RECORDS SUPPLIED:
┌──
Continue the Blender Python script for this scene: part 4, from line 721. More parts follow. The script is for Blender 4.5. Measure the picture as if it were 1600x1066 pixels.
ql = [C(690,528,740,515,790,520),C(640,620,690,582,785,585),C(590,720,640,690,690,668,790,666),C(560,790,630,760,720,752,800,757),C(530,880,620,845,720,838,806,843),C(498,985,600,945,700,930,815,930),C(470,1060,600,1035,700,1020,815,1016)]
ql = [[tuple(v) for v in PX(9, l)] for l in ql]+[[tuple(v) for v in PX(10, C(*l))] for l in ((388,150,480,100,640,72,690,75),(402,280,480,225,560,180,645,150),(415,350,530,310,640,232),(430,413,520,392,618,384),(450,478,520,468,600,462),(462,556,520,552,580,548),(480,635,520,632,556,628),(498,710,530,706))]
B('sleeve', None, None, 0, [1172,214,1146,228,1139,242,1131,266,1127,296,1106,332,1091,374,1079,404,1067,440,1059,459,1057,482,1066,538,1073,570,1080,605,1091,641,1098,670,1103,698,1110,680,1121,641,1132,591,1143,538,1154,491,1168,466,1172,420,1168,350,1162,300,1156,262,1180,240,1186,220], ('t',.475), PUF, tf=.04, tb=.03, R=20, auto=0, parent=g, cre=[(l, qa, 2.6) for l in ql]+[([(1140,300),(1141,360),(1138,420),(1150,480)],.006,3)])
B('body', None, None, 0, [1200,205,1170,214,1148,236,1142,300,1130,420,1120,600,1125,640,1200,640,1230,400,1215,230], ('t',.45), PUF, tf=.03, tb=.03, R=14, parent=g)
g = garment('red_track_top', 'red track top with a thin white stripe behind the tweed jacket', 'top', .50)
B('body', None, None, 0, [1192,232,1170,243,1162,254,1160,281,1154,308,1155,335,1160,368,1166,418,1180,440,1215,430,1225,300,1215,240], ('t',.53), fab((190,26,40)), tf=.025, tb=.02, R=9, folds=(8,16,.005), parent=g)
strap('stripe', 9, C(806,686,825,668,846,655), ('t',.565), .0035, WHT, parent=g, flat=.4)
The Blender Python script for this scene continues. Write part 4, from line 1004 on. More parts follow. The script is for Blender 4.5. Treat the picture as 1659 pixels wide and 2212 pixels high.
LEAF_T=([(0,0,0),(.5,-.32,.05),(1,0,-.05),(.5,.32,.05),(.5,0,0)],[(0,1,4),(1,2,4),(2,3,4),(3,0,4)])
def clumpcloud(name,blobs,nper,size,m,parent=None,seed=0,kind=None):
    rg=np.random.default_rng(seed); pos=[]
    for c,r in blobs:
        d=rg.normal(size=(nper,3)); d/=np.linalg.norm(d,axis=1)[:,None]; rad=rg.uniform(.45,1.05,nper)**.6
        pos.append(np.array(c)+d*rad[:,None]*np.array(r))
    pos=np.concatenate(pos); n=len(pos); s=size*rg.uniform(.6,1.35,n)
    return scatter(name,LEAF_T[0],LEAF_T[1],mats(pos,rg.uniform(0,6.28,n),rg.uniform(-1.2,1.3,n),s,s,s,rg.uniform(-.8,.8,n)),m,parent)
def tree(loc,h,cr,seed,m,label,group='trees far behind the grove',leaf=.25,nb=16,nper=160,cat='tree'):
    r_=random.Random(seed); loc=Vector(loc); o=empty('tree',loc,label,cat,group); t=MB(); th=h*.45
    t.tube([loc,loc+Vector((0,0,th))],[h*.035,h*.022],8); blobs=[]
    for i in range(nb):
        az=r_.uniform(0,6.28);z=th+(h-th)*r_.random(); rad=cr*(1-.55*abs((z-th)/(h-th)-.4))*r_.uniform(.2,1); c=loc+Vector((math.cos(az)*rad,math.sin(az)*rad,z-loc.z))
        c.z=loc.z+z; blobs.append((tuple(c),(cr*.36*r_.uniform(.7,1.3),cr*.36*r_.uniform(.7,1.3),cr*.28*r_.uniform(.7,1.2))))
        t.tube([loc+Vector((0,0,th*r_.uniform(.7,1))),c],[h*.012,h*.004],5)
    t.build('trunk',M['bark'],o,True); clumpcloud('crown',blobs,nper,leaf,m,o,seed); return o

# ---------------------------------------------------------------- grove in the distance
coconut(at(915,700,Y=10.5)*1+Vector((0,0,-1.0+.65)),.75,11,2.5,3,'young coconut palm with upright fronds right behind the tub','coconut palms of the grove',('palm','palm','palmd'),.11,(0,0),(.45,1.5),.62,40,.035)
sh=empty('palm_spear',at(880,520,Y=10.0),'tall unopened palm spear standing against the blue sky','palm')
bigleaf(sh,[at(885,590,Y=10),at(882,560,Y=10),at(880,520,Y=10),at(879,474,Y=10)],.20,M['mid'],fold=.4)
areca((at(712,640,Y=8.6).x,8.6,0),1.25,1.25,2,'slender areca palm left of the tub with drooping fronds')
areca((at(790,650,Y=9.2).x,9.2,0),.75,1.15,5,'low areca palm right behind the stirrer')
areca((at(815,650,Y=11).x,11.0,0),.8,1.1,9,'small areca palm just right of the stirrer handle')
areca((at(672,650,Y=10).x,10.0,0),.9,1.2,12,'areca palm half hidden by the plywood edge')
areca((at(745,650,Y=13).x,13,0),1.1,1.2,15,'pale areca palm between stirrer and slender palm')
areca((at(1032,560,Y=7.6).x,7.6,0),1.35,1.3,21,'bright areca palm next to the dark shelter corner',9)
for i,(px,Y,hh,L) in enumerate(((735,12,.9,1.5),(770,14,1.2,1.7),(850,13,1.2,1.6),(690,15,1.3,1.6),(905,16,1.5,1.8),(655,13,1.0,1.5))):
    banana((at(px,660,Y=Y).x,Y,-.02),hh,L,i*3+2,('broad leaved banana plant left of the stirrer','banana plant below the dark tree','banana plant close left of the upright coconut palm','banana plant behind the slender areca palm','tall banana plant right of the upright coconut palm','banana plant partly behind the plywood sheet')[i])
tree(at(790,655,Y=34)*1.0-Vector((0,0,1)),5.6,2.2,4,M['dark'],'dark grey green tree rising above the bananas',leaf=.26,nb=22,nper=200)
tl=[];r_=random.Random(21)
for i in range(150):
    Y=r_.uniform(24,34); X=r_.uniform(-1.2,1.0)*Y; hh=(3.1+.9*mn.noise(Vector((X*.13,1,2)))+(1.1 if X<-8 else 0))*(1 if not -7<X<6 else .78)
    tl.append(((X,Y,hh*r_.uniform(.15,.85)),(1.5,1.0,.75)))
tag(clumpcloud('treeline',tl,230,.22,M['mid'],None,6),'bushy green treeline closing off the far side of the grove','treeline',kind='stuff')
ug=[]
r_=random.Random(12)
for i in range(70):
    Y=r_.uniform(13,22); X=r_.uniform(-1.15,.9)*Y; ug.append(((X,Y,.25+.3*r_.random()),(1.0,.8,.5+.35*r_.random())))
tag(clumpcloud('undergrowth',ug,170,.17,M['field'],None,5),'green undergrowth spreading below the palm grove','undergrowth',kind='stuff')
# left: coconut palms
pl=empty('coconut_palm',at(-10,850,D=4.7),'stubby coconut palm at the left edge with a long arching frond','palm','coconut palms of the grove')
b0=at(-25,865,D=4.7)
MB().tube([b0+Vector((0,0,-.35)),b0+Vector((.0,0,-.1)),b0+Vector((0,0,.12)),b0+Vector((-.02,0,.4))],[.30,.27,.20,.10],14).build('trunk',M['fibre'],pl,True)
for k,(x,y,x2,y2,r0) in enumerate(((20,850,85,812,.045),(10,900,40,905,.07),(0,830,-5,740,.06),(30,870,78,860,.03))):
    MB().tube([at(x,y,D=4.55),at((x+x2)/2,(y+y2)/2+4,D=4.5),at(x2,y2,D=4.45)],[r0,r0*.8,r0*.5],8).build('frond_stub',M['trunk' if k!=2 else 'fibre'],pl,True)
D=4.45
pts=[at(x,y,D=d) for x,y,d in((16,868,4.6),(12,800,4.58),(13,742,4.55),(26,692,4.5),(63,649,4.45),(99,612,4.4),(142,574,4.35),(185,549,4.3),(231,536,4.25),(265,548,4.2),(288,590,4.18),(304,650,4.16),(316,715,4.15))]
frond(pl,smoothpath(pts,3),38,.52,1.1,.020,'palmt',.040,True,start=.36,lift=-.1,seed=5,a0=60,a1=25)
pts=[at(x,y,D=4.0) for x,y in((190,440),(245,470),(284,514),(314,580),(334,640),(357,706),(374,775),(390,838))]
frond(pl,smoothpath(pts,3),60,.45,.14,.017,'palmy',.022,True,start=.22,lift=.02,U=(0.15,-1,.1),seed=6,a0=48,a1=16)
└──
EXERCISE INSTRUCTIONS:
The lines to be given again exactly are those from the one containing "The Blender Python script for this scene continues." up to and including the one containing "clumpcloud('crown',blobs,nper,leaf,m,o,seed); return o".

WRITTEN SOLUTION:
The Blender Python script for this scene continues. Write part 4, from line 1004 on. More parts follow. The script is for Blender 4.5. Treat the picture as 1659 pixels wide and 2212 pixels high.
LEAF_T=([(0,0,0),(.5,-.32,.05),(1,0,-.05),(.5,.32,.05),(.5,0,0)],[(0,1,4),(1,2,4),(2,3,4),(3,0,4)])
def clumpcloud(name,blobs,nper,size,m,parent=None,seed=0,kind=None):
    rg=np.random.default_rng(seed); pos=[]
    for c,r in blobs:
        d=rg.normal(size=(nper,3)); d/=np.linalg.norm(d,axis=1)[:,None]; rad=rg.uniform(.45,1.05,nper)**.6
        pos.append(np.array(c)+d*rad[:,None]*np.array(r))
    pos=np.concatenate(pos); n=len(pos); s=size*rg.uniform(.6,1.35,n)
    return scatter(name,LEAF_T[0],LEAF_T[1],mats(pos,rg.uniform(0,6.28,n),rg.uniform(-1.2,1.3,n),s,s,s,rg.uniform(-.8,.8,n)),m,parent)
def tree(loc,h,cr,seed,m,label,group='trees far behind the grove',leaf=.25,nb=16,nper=160,cat='tree'):
    r_=random.Random(seed); loc=Vector(loc); o=empty('tree',loc,label,cat,group); t=MB(); th=h*.45
    t.tube([loc,loc+Vector((0,0,th))],[h*.035,h*.022],8); blobs=[]
    for i in range(nb):
        az=r_.uniform(0,6.28);z=th+(h-th)*r_.random(); rad=cr*(1-.55*abs((z-th)/(h-th)-.4))*r_.uniform(.2,1); c=loc+Vector((math.cos(az)*rad,math.sin(az)*rad,z-loc.z))
        c.z=loc.z+z; blobs.append((tuple(c),(cr*.36*r_.uniform(.7,1.3),cr*.36*r_.uniform(.7,1.3),cr*.28*r_.uniform(.7,1.2))))
        t.tube([loc+Vector((0,0,th*r_.uniform(.7,1))),c],[h*.012,h*.004],5)
    t.build('trunk',M['bark'],o,True); clumpcloud('crown',blobs,nper,leaf,m,o,seed); return o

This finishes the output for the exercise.